*Data extract*:
+++++

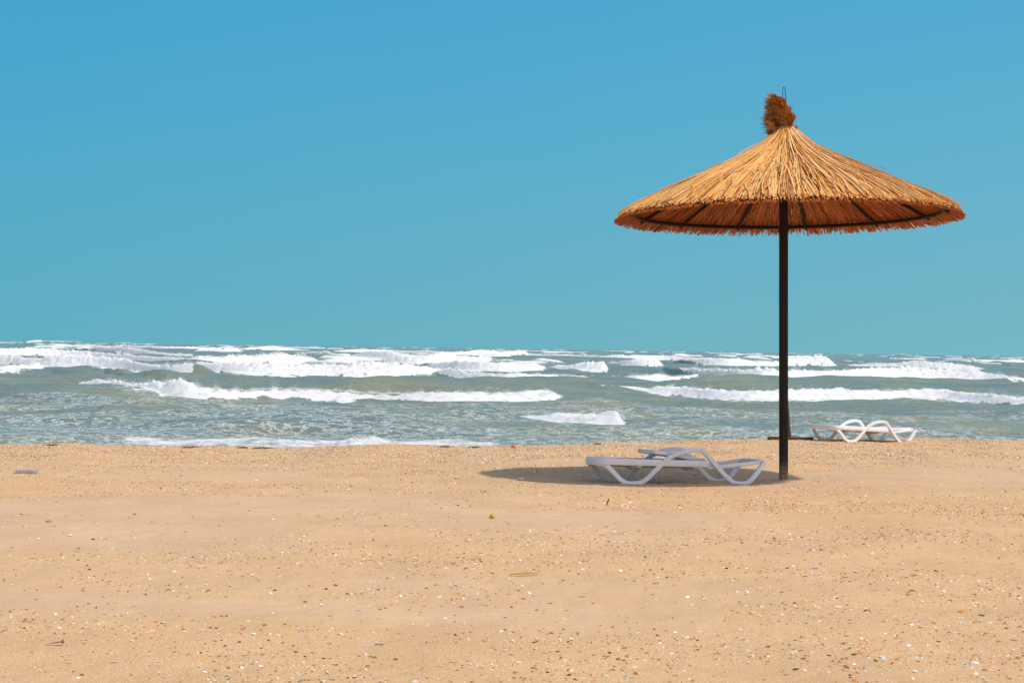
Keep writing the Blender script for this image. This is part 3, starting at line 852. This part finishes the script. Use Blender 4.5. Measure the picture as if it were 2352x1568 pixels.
# ------------------------------------------------------------------ sun loungers
LK = .000905; ZK = .000882
WAVE = [(495,425),(560,492),(630,528),(715,533),(800,520),(870,475),(960,385),(1050,300),(1140,232),(1240,190),(1340,168),(1430,162),(1500,175),(1555,222),(1625,300),(1710,395),(1790,475),(1860,522),(1945,534),(2020,520),(2085,465),(2140,395),(2195,325),(2222,284)]
def wave_pts():
    return [((x-165)*LK, (553-y)*ZK) for x, y in WAVE]
WD = .62
def make_lounger(name, loc, rot, label, flipped, bl):
    root = empty(name, loc, rot)
    tag(root, label, 'sun lounger', 'white plastic wave-framed sun loungers')
    x_off = -.92
    wp = wave_pts()
    for side in (0, 1):
        y = side*(WD) 
        sg = 1 if side == 0 else -1
        lead = [(318, .5, 311), (321, .41, 311), (338, .25, 314), (366, .146, 321), (404, .067, 336), (436, .018, 362)]
        P = catmull([((a-165)*LK+x_off, y + sg*b*WD, (553-c)*ZK) for a, b, c in lead] + [(x+x_off, y, z) for x, z in wp], 6)
        n = len(P)
        secs = []
        for i in range(n):
            f = i/(n-1)
            th = .050 + .008*math.exp(-((f-.0)/.06)**2)
            dz = P[i].z
            if dz < .05: th *= 1.0 - .12*(1-dz/.05)
            secs.append(rrect(.042, th*.9, .005, 3))
        mb = MB()
        mb.sweep(P, (0, 0, 1), secs) if False else None
        # keep the section upright in the plane of the wave
        ups = []
        for i in range(n):
            t = (P[min(i+1, n-1)] - P[max(i-1, 0)]).normalized()
            ups.append(Vector((0, 0, 1)) if i < 24 else Vector((0, 1, 0)).cross(t)*-1 if (Vector((0, 1, 0)).cross(t)).dot(Vector((0, 0, -1))) > -2 else 0)
        mb.sweep(P, ups, secs)
        mb.build('side_frame', M_PL, root)
    # seat frame: long U with rounded corners at the foot end
    def upath(z0, z1, ins):
        xc = (454-165)*LK + x_off; ax = 136*LK - ins*.6; x1 = 1.265 + x_off
        P = [(x1 + (xc-x1)*i/6, ins, z1+(z0-z1)*i/6) for i in range(6)]
        for i in range(17):
            a = math.pi*i/16
            e = .8
            cs, sn = math.cos(a), math.sin(a)
            P.append((xc - ax*abs(sn)**e, WD/2 - (WD/2-ins)*math.copysign(abs(cs)**e, cs), z0))
        P += [(xc + (x1-xc)*i/6, WD-ins, z0+(z1-z0)*i/6) for i in range(1, 7)]
        return P
    P = upath(.228, .208, .004)
    mb = MB(); mb.sweep(P, (0, 0, 1), rrect(.034, .066, .010, 3))
    # end bar behind the hinge
    mb.sweep([(1.262+x_off, .02, .205), (1.262+x_off, WD-.02, .205)], (0, 0, 1), rrect(.03, .062, .008, 3))
    mb.build('seat_frame', M_PL, root)
    mb = MB()
    nsl = 13
    for i in range(nsl):
        x = .225 + (1.21-.225)*i/(nsl-1)
        sag = .012*math.sin(math.pi*i/(nsl-1))
        zz = .228 + (.208-.228)*(x/1.265) + .012 - sag
        PP = [(x+x_off, .022+(WD-.044)*j/8, zz - .050*math.sin(math.pi*j/8)**.8) for j in range(9)]
        mb.sweep(PP, (0, 0, 1), rrect(.079, .012, .004, 2))
    mb.build('seat', M_PL, root)
    # head rails
    P = [(1.27, .03, .176), (1.40, .03, .182), (1.60, .03, .203), (1.77, .03, .226)]
    mb = MB()
    xs = 1.845
    def flip(p): return (p[0]+x_off, p[1], p[2])
    Q1 = [flip(p) for p in P]
    C1 = [(1.832, .045, .236), (1.842, .10, .238), (1.845, WD/2, .238), (1.842, WD-.10, .238), (1.832, WD-.045, .236)]
    Q2 = [flip((p[0], WD-p[1], p[2])) for p in P][::-1]
    full = catmull(Q1 + [flip(p) for p in C1] + Q2, 4)
    mb.sweep(full, (0, 0, 1), rrect(.030, .036, .008, 3))
    mb.build('head_rail', M_PL, root)
    # cross bars between the feet of the two side frames under the seat
    for xx, zz in ((.56, .165), (1.15, .160)):
        mb = MB(); mb.sweep([(xx+x_off, .02, zz+.02), (xx+x_off, WD/2, zz-.010), (xx+x_off, WD-.02, zz+.02)], (0, 0, 1), rrect(.05, .03, .01, 3))
        mb.build('crossbar', M_PL, root)
    # backrest
    br = empty('backrest', (1.235+x_off, 0, .243), (0, 0, 0))
    C.objects.unlink(br); bpy.data.objects.remove(br)
    def bp(s, y, h):           # s along the rest from the hinge, h across its thickness
        if flipped:
            ang = R(180-9.5); cz = .010*math.sin(math.pi*min(s/bl, 1))
            return (1.245+x_off + s*math.cos(ang) , y, .238 + s*math.sin(ang) + cz*.6 - h)
        return (1.255+x_off + s, y, .222 + .030*(s/bl) + h)
    rail = MB()
    y0, y1 = .052, WD-.052
    pts = [bp(s*bl/6, y0, 0) for s in range(6)] + [bp(bl-.012, y0+.003, 0), bp(bl, y0+.02, 0), bp(bl, (y0+y1)/2, 0), bp(bl, y1-.02, 0), bp(bl-.012, y1-.003, 0)] + [bp(s*bl/6, y1, 0) for s in range(5, -1, -1)]
    rail.sweep(pts, (0, 0, 1), rrect(.028, .038, .008, 3))
    nb = 9
    for i in range(nb):
        s = .055 + (bl-.10)*i/(nb-1)
        PP = [bp(s, y0+.01+(y1-y0-.02)*j/8, .006 - (.012)*math.sin(math.pi*j/8)) for j in range(9)]
        rail.sweep(PP, (0, 0, 1), rrect((bl-.05)/nb*.97, .012, .004, 2))
    rail.build('backrest', M_PL, root)
    return root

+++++

*Required work*: Copy the listing over exactly, skipping the pictures it holds.

*Response*:
Keep writing the Blender script for this image. This is part 3, starting at line 852. This part finishes the script. Use Blender 4.5. Measure the picture as if it were 2352x1568 pixels.
# ------------------------------------------------------------------ sun loungers
LK = .000905; ZK = .000882
WAVE = [(495,425),(560,492),(630,528),(715,533),(800,520),(870,475),(960,385),(1050,300),(1140,232),(1240,190),(1340,168),(1430,162),(1500,175),(1555,222),(1625,300),(1710,395),(1790,475),(1860,522),(1945,534),(2020,520),(2085,465),(2140,395),(2195,325),(2222,284)]
def wave_pts():
    return [((x-165)*LK, (553-y)*ZK) for x, y in WAVE]
WD = .62
def make_lounger(name, loc, rot, label, flipped, bl):
    root = empty(name, loc, rot)
    tag(root, label, 'sun lounger', 'white plastic wave-framed sun loungers')
    x_off = -.92
    wp = wave_pts()
    for side in (0, 1):
        y = side*(WD) 
        sg = 1 if side == 0 else -1
        lead = [(318, .5, 311), (321, .41, 311), (338, .25, 314), (366, .146, 321), (404, .067, 336), (436, .018, 362)]
        P = catmull([((a-165)*LK+x_off, y + sg*b*WD, (553-c)*ZK) for a, b, c in lead] + [(x+x_off, y, z) for x, z in wp], 6)
        n = len(P)
        secs = []
        for i in range(n):
            f = i/(n-1)
            th = .050 + .008*math.exp(-((f-.0)/.06)**2)
            dz = P[i].z
            if dz < .05: th *= 1.0 - .12*(1-dz/.05)
            secs.append(rrect(.042, th*.9, .005, 3))
        mb = MB()
        mb.sweep(P, (0, 0, 1), secs) if False else None
        # keep the section upright in the plane of the wave
        ups = []
        for i in range(n):
            t = (P[min(i+1, n-1)] - P[max(i-1, 0)]).normalized()
            ups.append(Vector((0, 0, 1)) if i < 24 else Vector((0, 1, 0)).cross(t)*-1 if (Vector((0, 1, 0)).cross(t)).dot(Vector((0, 0, -1))) > -2 else 0)
        mb.sweep(P, ups, secs)
        mb.build('side_frame', M_PL, root)
    # seat frame: long U with rounded corners at the foot end
    def upath(z0, z1, ins):
        xc = (454-165)*LK + x_off; ax = 136*LK - ins*.6; x1 = 1.265 + x_off
        P = [(x1 + (xc-x1)*i/6, ins, z1+(z0-z1)*i/6) for i in range(6)]
        for i in range(17):
            a = math.pi*i/16
            e = .8
            cs, sn = math.cos(a), math.sin(a)
            P.append((xc - ax*abs(sn)**e, WD/2 - (WD/2-ins)*math.copysign(abs(cs)**e, cs), z0))
        P += [(xc + (x1-xc)*i/6, WD-ins, z0+(z1-z0)*i/6) for i in range(1, 7)]
        return P
    P = upath(.228, .208, .004)
    mb = MB(); mb.sweep(P, (0, 0, 1), rrect(.034, .066, .010, 3))
    # end bar behind the hinge
    mb.sweep([(1.262+x_off, .02, .205), (1.262+x_off, WD-.02, .205)], (0, 0, 1), rrect(.03, .062, .008, 3))
    mb.build('seat_frame', M_PL, root)
    mb = MB()
    nsl = 13
    for i in range(nsl):
        x = .225 + (1.21-.225)*i/(nsl-1)
        sag = .012*math.sin(math.pi*i/(nsl-1))
        zz = .228 + (.208-.228)*(x/1.265) + .012 - sag
        PP = [(x+x_off, .022+(WD-.044)*j/8, zz - .050*math.sin(math.pi*j/8)**.8) for j in range(9)]
        mb.sweep(PP, (0, 0, 1), rrect(.079, .012, .004, 2))
    mb.build('seat', M_PL, root)
    # head rails
    P = [(1.27, .03, .176), (1.40, .03, .182), (1.60, .03, .203), (1.77, .03, .226)]
    mb = MB()
    xs = 1.845
    def flip(p): return (p[0]+x_off, p[1], p[2])
    Q1 = [flip(p) for p in P]
    C1 = [(1.832, .045, .236), (1.842, .10, .238), (1.845, WD/2, .238), (1.842, WD-.10, .238), (1.832, WD-.045, .236)]
    Q2 = [flip((p[0], WD-p[1], p[2])) for p in P][::-1]
    full = catmull(Q1 + [flip(p) for p in C1] + Q2, 4)
    mb.sweep(full, (0, 0, 1), rrect(.030, .036, .008, 3))
    mb.build('head_rail', M_PL, root)
    # cross bars between the feet of the two side frames under the seat
    for xx, zz in ((.56, .165), (1.15, .160)):
        mb = MB(); mb.sweep([(xx+x_off, .02, zz+.02), (xx+x_off, WD/2, zz-.010), (xx+x_off, WD-.02, zz+.02)], (0, 0, 1), rrect(.05, .03, .01, 3))
        mb.build('crossbar', M_PL, root)
    # backrest
    br = empty('backrest', (1.235+x_off, 0, .243), (0, 0, 0))
    C.objects.unlink(br); bpy.data.objects.remove(br)
    def bp(s, y, h):           # s along the rest from the hinge, h across its thickness
        if flipped:
            ang = R(180-9.5); cz = .010*math.sin(math.pi*min(s/bl, 1))
            return (1.245+x_off + s*math.cos(ang) , y, .238 + s*math.sin(ang) + cz*.6 - h)
        return (1.255+x_off + s, y, .222 + .030*(s/bl) + h)
    rail = MB()
    y0, y1 = .052, WD-.052
    pts = [bp(s*bl/6, y0, 0) for s in range(6)] + [bp(bl-.012, y0+.003, 0), bp(bl, y0+.02, 0), bp(bl, (y0+y1)/2, 0), bp(bl, y1-.02, 0), bp(bl-.012, y1-.003, 0)] + [bp(s*bl/6, y1, 0) for s in range(5, -1, -1)]
    rail.sweep(pts, (0, 0, 1), rrect(.028, .038, .008, 3))
    nb = 9
    for i in range(nb):
        s = .055 + (bl-.10)*i/(nb-1)
        PP = [bp(s, y0+.01+(y1-y0-.02)*j/8, .006 - (.012)*math.sin(math.pi*j/8)) for j in range(9)]
        rail.sweep(PP, (0, 0, 1), rrect((bl-.05)/nb*.97, .012, .004, 2))
    rail.build('backrest', M_PL, root)
    return root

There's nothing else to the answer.